The 3 investment products that I would recommend in different combinations are:
(1) Public Provident Fund (PPF)
(2) Equity Mutual Funds and
(3)Sukanya Samriddhi Yojana (SSY) offered by Indian Government and eligible for tax rebate.
However, if you a conservative investor, then the best bet for you will be (1) Equity Funds (2) Voluntary Provident Fund (3) Public Provident Fund (4) Employees Provident Fund. Again in Equity Fund, it is advisable to choose from 2 large cap index funds, 1 flexi cap fund and 1 large and mid cap fund.
Another safe option will be to keep in mutual funds, fixed deposits and public provident fund.
But please keep this underlying principle in mind, always reassess your risk profile for risk appetite and if need be at times, do consult a financial planner if you think your investments are going out of track, so that remedial steps can be taken at the right time.
It is true that only small savings may not be enough but you need to take bigger plunge to meet your child’s aspirations in keeping with the market pace with multi investment approach.
Pranit Arora, Co-Founder and CEO, Univest
Investing in your child’s education is not only a smart financial move, but a necessity and there are several investment options to consider to grow your savings over time. One option is equity mutual funds, which historically have delivered higher returns than other asset classes over the long term. Sukanya Samriddhi Yojana (SSY) is a government-backed savings scheme designed for the education and marriage expenses of a girl child.
Education savings plans are specialized plans offered by some mutual fund houses and insurance companies to cater to education expenses. Consulting a qualified financial advisor is advisable to understand your financial goals, risk tolerance, and investment horizon, and choose investment options that align with your specific requirements. It’s also important to regularly review and rebalance your investment portfolio to ensure it remains aligned with your child’s education goals and overall financial plan.

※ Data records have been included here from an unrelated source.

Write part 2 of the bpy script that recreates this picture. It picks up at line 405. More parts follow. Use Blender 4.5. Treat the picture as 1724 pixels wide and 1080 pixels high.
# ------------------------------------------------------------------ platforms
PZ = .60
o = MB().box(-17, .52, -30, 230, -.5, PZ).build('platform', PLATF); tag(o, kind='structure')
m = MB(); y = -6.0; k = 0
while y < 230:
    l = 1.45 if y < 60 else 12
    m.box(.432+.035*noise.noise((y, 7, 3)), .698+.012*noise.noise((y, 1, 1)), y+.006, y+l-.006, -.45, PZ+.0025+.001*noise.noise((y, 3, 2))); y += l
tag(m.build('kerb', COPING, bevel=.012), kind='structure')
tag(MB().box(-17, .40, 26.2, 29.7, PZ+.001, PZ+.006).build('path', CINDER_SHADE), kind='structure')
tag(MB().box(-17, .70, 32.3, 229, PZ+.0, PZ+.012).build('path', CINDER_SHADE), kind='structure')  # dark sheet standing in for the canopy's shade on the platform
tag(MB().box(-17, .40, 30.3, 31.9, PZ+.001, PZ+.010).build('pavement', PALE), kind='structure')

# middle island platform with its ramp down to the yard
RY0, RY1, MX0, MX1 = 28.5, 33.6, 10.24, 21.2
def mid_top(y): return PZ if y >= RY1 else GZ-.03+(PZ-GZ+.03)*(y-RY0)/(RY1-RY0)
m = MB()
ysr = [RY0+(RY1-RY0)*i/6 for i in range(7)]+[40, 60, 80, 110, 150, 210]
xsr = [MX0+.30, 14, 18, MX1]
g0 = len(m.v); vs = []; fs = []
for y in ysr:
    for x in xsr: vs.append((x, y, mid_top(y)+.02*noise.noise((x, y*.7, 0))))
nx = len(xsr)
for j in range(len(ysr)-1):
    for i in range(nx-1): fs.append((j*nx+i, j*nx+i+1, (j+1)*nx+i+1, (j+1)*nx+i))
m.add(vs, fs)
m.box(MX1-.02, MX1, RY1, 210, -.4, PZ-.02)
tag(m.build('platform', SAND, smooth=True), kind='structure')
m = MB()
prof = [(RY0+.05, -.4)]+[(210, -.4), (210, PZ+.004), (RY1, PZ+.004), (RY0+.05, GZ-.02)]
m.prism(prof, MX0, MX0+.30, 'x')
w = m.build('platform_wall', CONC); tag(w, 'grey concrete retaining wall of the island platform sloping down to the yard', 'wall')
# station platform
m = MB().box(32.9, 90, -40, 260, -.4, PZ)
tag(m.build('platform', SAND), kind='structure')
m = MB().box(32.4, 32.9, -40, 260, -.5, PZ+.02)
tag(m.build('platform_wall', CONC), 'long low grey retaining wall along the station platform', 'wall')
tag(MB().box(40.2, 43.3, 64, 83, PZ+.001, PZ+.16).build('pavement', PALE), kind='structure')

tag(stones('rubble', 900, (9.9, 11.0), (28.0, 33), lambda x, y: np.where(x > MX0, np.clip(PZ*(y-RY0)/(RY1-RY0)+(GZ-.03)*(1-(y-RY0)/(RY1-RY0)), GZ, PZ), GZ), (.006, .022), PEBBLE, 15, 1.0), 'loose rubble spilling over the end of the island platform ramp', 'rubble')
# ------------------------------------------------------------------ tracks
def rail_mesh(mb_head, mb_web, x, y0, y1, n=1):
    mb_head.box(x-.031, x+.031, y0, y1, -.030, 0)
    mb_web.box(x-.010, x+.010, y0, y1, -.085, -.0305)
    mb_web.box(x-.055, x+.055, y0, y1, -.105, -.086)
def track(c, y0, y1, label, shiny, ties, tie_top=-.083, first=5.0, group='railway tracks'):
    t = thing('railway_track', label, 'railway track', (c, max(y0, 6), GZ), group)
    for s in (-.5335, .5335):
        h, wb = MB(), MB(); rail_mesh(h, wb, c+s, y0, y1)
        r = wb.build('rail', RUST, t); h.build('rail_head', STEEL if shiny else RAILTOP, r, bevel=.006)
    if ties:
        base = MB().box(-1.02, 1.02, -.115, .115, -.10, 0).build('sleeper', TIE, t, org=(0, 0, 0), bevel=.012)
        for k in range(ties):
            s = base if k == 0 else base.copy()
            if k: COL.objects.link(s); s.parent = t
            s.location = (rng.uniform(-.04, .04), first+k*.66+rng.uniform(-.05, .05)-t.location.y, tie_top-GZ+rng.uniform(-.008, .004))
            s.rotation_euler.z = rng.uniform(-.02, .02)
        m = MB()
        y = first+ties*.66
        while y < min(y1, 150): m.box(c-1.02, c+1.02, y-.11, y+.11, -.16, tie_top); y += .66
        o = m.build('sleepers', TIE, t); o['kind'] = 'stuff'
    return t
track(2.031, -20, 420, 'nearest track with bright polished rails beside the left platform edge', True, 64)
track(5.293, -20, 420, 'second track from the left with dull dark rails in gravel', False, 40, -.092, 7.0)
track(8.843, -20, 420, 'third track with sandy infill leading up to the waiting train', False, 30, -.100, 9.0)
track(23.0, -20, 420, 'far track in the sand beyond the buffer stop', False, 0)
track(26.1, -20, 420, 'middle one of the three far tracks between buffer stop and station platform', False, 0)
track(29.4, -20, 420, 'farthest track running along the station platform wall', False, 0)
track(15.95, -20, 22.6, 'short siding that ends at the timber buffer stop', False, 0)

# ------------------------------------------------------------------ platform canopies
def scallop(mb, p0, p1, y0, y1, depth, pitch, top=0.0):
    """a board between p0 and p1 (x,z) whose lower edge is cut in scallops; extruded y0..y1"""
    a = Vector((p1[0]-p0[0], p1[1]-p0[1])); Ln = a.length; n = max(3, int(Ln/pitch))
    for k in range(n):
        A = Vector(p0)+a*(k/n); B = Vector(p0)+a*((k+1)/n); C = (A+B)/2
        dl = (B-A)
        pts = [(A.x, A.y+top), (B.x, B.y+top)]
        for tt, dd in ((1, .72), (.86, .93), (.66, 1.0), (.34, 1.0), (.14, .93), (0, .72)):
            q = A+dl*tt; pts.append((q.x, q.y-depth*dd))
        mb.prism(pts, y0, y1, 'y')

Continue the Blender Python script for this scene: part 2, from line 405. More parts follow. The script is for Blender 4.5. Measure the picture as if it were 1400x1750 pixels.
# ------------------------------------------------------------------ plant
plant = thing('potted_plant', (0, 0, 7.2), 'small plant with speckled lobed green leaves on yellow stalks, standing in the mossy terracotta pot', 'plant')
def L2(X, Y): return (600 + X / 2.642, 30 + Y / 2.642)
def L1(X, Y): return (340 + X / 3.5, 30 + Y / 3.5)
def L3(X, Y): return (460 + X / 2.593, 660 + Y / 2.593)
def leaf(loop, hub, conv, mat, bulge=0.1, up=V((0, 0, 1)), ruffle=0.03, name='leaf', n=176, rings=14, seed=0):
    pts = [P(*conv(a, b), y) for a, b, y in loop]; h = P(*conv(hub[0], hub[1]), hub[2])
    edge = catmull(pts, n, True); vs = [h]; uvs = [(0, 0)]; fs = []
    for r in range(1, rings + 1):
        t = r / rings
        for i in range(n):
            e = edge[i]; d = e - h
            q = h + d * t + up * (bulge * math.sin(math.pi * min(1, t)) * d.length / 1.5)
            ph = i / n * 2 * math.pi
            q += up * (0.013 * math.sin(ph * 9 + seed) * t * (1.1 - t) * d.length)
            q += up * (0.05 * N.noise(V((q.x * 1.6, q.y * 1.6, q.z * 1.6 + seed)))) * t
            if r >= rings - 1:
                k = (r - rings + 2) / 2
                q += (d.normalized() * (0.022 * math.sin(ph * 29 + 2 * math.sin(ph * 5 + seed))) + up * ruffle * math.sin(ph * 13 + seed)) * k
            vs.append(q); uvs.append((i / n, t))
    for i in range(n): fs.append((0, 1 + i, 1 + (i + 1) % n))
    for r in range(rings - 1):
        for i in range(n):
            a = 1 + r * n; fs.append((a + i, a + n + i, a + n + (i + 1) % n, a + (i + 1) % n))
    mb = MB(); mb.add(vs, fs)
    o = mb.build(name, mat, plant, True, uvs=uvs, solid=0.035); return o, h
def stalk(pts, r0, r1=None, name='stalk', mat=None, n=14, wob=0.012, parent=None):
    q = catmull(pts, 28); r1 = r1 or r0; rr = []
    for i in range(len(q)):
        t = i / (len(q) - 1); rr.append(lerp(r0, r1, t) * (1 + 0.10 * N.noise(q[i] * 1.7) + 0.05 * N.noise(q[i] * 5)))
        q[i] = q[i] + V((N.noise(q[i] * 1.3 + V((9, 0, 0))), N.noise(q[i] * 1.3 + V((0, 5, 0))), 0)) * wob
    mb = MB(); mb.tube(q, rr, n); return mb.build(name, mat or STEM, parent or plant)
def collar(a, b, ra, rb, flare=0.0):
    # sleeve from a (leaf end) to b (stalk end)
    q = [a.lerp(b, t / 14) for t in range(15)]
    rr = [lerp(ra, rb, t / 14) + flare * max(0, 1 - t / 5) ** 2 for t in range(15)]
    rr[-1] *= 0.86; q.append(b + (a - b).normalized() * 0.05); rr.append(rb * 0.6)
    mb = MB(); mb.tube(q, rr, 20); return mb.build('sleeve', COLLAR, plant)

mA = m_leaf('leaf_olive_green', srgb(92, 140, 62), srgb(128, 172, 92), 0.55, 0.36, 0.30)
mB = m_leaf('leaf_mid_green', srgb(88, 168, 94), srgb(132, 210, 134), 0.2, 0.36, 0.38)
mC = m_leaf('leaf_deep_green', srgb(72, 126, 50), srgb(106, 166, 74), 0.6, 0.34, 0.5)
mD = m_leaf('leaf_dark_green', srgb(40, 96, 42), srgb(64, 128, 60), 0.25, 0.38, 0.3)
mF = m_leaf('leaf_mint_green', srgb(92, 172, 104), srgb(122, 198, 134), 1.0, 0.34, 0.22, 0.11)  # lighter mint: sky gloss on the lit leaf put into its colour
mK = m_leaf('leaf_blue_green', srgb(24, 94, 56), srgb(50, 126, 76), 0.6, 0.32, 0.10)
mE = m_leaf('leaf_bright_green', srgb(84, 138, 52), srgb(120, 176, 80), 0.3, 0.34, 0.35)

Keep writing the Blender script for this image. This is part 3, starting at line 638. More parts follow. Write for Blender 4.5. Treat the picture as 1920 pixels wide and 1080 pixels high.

Mrs. Meenakshi Sharma, Assistant Director – PR, KL Deemed to be University
Education is key for children’s holistic development in India, as it is essential for their physical, mental, emotional, and social development. Education encourages children to be self-sufficient, to take responsibility, and to be contributing members of society. As a result, it is critical for any parent to select where and how to invest money in their child’s education and development.
Aside from academics, parents should encourage their children to improve their skills in other areas as well. There are numerous affordable courses accessible in institutes for co-curricular activities where parents can invest ₹50,000 monthly and these activities could be sports education, music, foreign language, programming, swimming, and so on.